On her anti-portraitist stance...
"It’s not about the people themselves as individuals, it’s about the group. I wanted the images to be 'non-portraits'. A lot of these people were quite cosmopolitan – London was always really multicultural, even at that strata. Some of these people were from Turkey, my parents were American, there were Germans... but I wasn’t interested at all in the sort of stuff that you see in the National Portrait Gallery, where everybody has their name next to their photograph. And in those days, the National Portrait Gallery was only displaying photographs of British subjects, so I was also criticising that."
On her favourite image from the book...
"I really do like the one on the cover [above], it’s one of my favourites.
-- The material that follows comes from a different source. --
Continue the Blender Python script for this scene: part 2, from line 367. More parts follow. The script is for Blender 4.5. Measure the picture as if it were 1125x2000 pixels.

He looks like a giant but it’s because the apartment he’s standing in was built for Elizabeth Taylor and it’s very theatrical looking. If you photograph someone who’s quite tall using a two and a quarter square camera – where you have to look in at the top from a lower angle – people look taller. He looks a bit like a star from one of those old Hollywood movies. He went on to become a banker, of course."
On finally seeing her vision realised...
"It was actually a French gallery who showed Belgravia for the first time; funnily, the French were more supportive and sympathetic of my work than the English, until relatively recently when they began to pick up on it. Finally my work got published in 1991, in a comprehensive book by Thames & Hudson called Marks of Distinction, which had work from Belgravia in it – but not the whole series. This is what is special about this publication, it has all 26 images together – and it's also up as a series at the Tate, which is great. So they're finally having their moment!"
Belgravia is out next month, published by STANLEY/BARKER.